C’est-à-dire exclusivement aux Belgo-Belges. Pas à Fellaini ou à Chadli. Pas à
Ali Aarrass. Pas à Wafi Kajoua. Pas d’aide de la part de la Belgique en cas de décès,
d’accident grave, de crime grave, de disparition inquiétante, d’arrestation ou
la détention, de situation de détresse extrême, de crise consulaire majeure, d'enlèvement
international d'enfants, etc. aux Belges disposant d’une autre nationalité.

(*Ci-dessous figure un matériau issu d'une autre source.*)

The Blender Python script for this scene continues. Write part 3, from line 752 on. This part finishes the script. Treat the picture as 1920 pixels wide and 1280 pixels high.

Le nouvel article 11 dit ceci : « Il est inséré un article
79 : Ne peuvent prétendre à l'assistance
consulaire les Belges qui possèdent aussi la nationalité de l'État dans lequel
l'assistance consulaire est demandée, lorsque le consentement des autorités
locales est requis ». Dans
l’exposé des motifs de la loi, cette mesure est justifiée comme suit : « Dans
le contexte international, le principe de non-ingérence dans les affaires
internes prévaut, particulièrement en ce qui concerne l’administration de ses
citoyens. Certains types d’assistance consulaire à un binational qui possède la
nationalité de l’État d’accréditation, sont perçus dans un grand nombre d’États
comme une ingérence dans leurs affaires intérieures. »"
Que cette nouvelle loi de l’Apartheid à la Belge a tout à
voir avec l’affaire du Belgo-Marocain Ali Aarrass sera le sujet d’un article prochain.